Le plus important est que la majorité des forces yéménites a accueilli favorablement les efforts du Caire, à l’exception des Frères musulmans et de ceux qui se positionnent derrière eux: le Qatar, la Turquie, la Grande-Bretagne et les Etats-Unis. L’Egypte reste un garant de la sécurité du monde arabe, et Abdel-Fattah Al-Sissi est celui qui a sauvé l’Egypte et le monde arabe du complot ourdi par les Frères.

— Pensez-vous qu’un retour du président Abd-Rabbo Mansour Hadi et qu’un rétablissement du Parlement puissent contribuer à trouver une solution ?
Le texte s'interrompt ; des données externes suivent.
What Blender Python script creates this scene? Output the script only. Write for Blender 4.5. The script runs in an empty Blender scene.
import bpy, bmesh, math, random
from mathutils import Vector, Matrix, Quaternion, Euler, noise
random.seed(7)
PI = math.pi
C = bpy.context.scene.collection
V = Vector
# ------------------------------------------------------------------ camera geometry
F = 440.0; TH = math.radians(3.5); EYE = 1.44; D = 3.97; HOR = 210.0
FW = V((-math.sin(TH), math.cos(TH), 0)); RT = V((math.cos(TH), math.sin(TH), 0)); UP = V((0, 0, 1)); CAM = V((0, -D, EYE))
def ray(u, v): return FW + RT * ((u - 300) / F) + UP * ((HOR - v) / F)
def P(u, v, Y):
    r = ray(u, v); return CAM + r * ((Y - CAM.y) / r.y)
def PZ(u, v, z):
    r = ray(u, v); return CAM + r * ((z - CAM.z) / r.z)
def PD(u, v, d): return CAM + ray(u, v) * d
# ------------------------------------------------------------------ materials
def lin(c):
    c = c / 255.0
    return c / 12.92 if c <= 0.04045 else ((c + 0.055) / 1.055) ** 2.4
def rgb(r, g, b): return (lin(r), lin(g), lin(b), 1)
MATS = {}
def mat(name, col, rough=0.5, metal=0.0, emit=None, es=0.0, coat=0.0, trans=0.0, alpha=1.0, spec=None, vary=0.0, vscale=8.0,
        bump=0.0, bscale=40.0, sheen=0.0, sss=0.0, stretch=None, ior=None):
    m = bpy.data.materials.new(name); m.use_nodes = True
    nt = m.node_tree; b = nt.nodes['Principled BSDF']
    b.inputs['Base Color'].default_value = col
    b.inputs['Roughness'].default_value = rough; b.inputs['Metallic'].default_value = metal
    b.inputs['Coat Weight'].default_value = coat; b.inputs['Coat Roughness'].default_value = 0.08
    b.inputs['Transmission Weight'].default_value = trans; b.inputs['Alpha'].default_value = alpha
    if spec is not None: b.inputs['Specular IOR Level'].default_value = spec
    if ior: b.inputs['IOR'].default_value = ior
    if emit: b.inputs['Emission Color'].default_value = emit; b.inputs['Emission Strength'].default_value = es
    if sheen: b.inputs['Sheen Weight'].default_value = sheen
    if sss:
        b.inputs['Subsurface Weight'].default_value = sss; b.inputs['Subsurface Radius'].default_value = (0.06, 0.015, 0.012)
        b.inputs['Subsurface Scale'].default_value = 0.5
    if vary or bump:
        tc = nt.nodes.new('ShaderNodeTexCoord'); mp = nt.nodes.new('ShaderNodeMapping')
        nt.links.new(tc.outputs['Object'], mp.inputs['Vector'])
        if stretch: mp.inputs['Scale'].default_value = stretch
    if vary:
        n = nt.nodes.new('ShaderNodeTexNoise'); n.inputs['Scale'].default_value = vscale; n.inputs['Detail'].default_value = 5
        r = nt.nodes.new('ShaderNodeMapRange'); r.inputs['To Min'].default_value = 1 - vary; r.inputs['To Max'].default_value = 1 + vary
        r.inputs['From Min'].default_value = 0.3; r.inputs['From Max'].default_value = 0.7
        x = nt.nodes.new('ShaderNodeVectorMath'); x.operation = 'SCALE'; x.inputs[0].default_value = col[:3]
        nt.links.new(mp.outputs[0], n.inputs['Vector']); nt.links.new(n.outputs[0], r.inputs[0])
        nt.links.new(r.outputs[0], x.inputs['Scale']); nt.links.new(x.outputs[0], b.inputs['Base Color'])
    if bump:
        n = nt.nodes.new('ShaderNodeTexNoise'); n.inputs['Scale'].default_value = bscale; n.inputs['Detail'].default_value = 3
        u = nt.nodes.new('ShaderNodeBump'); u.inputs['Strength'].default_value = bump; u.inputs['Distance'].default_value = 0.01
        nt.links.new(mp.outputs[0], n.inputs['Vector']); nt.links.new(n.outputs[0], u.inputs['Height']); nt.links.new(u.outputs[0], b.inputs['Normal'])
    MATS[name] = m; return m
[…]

— Le Parlement est la seule institution légitime qui reste depuis la fin de la légitimité de la transition politique établie par l’accord de paix du CCG en novembre dernier. La dissolution du Parlement est une étape vers une scission du pays et vers davantage de troubles. Quant à M. Hadi, il a présenté sa démission et tient à ne pas revenir sur sa décision. Nous devons l’accepter et tourner cette page, avec ses points forts et ses points faibles.

— On parle beaucoup du rôle des partisans de l’ancien président Ali Abdallah Saleh. Qu’en est-il ?

— M. Saleh et son parti, le Congrès populaire général, sont toujours un facteur d’équilibre politique majeur au Yémen. L’ancien président et son parti ont présenté d’importantes concessions, afin d’éviter la guerre civile, et ils continuent à jouir d’une certaine popularité. Preuve en est que ni les Houthis, ni les Frères musulmans n’ont réussi à ébranler cette popularité.

Certains ont parlé d’une alliance entre M. Saleh et les Houthis. Ceci est totalement faux. Ce sont des allégations sans fondement.

— Pensez-vous qu’une intervention militaire des pays du Golfe ou saoudienne soit envisageable ?

— Il n’est certainement pas dans l’intérêt de l’Arabie saoudite d’intervenir militairement au Yémen et je ne pense pas que Riyad prenne ce risque.

— Et une intervention internationale ?

— L’idée est lointaine aussi. La communauté internationale ne veut pas s’aventurer au Yémen après ses échecs en Iraq, en Somalie et en Syrie.